PROBLEM TO SOLVE:
In the listing below, locate the line with "Generate a Blender" and the line with "COL = SC.collection", then output both and everything between them exactly, minus any pictures.

GIVEN DATA:
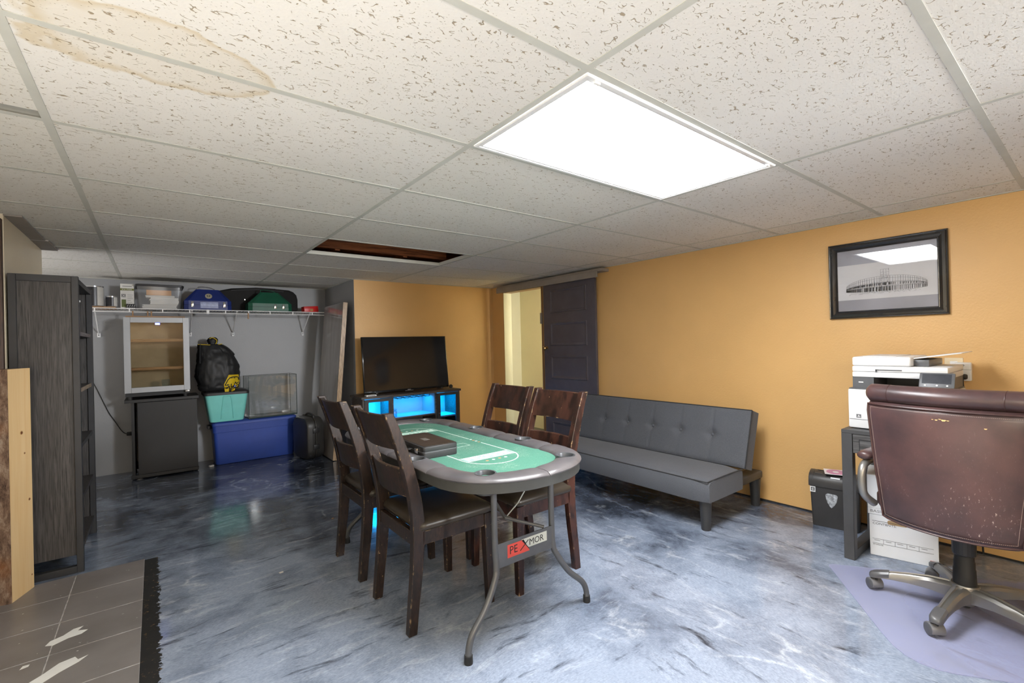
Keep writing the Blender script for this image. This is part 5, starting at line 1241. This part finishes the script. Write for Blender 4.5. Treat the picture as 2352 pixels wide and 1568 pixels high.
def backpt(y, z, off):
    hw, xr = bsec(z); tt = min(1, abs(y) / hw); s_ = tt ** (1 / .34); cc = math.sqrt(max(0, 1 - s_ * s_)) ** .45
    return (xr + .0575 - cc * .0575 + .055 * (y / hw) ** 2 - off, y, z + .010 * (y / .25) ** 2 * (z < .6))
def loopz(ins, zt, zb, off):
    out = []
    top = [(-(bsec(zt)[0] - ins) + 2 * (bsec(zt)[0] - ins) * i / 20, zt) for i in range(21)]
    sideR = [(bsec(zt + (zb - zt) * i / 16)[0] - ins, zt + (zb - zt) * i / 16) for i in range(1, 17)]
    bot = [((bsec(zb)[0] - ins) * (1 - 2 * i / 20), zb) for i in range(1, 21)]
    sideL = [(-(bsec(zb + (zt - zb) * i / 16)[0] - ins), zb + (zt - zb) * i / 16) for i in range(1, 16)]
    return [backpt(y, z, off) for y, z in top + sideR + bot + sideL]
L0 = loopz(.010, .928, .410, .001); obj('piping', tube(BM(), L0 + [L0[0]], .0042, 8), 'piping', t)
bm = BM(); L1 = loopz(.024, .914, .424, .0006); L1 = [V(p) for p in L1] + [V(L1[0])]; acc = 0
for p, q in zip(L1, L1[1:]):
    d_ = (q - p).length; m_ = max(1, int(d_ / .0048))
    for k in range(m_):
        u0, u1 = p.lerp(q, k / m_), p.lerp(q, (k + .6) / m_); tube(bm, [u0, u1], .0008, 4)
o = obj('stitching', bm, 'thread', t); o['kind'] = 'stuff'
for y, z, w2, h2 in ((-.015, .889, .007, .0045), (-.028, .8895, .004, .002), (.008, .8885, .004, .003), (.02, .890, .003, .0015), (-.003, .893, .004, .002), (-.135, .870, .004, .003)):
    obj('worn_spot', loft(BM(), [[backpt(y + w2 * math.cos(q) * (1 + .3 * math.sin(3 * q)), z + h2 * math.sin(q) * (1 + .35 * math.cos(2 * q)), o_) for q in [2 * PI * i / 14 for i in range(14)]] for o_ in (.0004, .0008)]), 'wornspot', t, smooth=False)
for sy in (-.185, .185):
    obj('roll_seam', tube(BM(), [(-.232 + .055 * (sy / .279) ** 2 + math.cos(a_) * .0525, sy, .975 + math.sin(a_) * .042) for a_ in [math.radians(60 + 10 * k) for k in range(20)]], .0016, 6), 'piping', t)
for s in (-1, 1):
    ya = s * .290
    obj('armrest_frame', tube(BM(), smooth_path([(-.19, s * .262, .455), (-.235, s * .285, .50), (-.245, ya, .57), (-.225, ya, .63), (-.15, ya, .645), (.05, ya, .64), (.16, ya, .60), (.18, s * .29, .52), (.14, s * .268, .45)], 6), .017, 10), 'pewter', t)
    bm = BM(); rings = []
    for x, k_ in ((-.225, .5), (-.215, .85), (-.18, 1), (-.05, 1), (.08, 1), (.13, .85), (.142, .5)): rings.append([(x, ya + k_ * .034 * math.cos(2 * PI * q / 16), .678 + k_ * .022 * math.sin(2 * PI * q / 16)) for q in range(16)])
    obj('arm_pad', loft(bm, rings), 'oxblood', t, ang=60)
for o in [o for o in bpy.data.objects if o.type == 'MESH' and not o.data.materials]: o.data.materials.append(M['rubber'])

--

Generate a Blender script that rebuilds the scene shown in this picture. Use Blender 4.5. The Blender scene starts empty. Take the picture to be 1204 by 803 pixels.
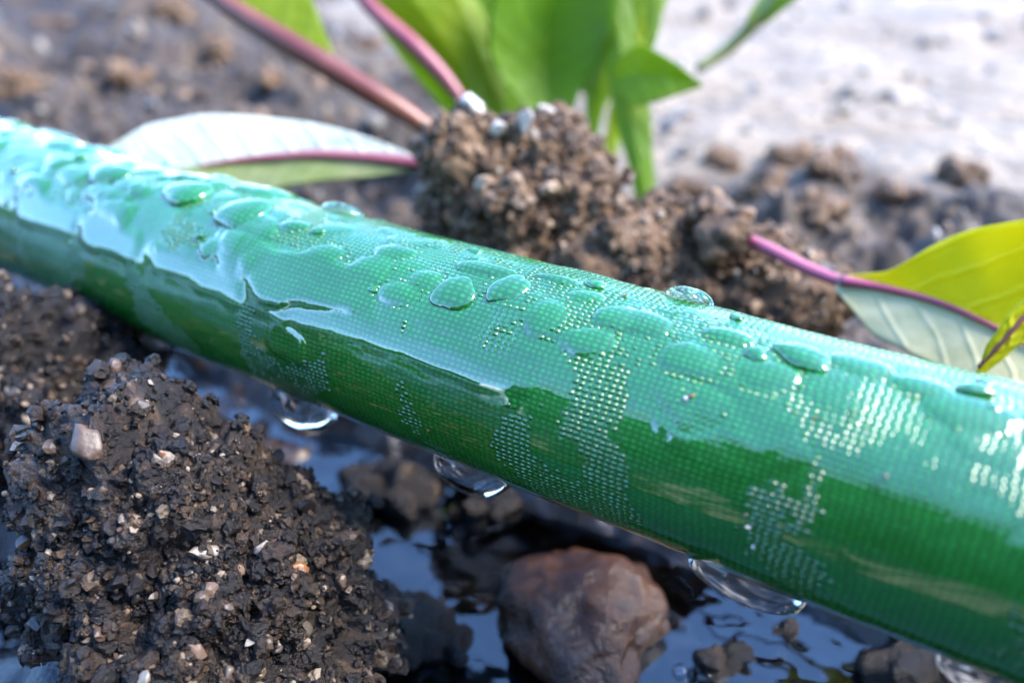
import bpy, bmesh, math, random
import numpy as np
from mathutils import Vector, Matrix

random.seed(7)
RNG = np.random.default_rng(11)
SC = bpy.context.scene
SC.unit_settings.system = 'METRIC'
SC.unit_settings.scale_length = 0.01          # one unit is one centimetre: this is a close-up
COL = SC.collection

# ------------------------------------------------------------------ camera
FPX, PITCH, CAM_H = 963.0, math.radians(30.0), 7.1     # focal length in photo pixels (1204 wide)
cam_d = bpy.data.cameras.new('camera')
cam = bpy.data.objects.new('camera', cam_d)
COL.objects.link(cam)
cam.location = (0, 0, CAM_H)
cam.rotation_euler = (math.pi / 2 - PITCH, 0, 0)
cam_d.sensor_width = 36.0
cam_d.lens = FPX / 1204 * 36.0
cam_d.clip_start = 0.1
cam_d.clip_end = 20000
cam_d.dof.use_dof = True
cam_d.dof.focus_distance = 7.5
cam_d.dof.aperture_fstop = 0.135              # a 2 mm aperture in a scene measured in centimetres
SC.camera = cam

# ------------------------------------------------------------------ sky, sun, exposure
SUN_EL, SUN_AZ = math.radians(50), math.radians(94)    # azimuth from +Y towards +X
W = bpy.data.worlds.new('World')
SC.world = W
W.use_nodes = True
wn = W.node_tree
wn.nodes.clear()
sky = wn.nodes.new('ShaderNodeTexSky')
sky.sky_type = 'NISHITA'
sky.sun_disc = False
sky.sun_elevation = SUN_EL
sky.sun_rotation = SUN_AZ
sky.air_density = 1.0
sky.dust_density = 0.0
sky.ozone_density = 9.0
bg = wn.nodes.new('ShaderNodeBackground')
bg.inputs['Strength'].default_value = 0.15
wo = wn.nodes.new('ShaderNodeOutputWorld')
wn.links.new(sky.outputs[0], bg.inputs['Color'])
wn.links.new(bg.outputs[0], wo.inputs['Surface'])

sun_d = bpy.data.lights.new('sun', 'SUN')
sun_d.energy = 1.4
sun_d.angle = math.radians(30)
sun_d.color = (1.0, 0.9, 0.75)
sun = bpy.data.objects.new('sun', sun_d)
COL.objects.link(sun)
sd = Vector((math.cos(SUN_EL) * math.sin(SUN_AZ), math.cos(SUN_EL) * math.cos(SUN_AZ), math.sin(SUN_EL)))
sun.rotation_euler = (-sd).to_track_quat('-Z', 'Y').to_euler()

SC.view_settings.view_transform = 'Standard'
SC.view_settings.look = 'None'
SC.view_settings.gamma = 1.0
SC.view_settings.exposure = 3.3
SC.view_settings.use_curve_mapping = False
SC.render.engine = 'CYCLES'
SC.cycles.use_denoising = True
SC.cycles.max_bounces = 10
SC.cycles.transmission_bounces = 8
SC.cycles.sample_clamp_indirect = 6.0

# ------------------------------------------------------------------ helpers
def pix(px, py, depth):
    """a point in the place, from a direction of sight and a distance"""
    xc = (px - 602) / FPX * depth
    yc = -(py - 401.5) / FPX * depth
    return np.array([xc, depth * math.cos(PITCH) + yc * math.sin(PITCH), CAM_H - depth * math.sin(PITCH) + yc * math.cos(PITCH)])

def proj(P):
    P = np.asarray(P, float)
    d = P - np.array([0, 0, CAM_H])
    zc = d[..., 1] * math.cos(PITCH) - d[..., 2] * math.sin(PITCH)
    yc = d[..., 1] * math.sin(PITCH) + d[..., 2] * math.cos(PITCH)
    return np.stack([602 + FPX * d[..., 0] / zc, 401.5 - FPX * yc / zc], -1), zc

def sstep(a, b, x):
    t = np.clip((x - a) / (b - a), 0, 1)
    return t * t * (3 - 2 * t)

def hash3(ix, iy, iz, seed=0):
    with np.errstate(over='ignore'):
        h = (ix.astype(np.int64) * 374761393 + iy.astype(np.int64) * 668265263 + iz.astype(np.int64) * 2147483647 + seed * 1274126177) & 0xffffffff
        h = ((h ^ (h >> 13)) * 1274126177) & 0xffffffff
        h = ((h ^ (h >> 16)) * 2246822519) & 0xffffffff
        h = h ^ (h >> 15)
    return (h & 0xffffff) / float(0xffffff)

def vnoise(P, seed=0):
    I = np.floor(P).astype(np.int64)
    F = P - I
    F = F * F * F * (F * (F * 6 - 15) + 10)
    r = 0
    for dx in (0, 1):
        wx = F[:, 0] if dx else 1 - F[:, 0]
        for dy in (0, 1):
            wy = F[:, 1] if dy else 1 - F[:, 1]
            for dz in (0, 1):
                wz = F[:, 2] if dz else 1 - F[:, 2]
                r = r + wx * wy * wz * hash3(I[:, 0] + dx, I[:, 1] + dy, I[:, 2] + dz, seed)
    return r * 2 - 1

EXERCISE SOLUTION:
Generate a Blender script that rebuilds the scene shown in this picture. Use Blender 4.5. The Blender scene starts empty. Take the picture to be 1204 by 803 pixels.
import bpy, bmesh, math, random
import numpy as np
from mathutils import Vector, Matrix

random.seed(7)
RNG = np.random.default_rng(11)
SC = bpy.context.scene
SC.unit_settings.system = 'METRIC'
SC.unit_settings.scale_length = 0.01          # one unit is one centimetre: this is a close-up
COL = SC.collection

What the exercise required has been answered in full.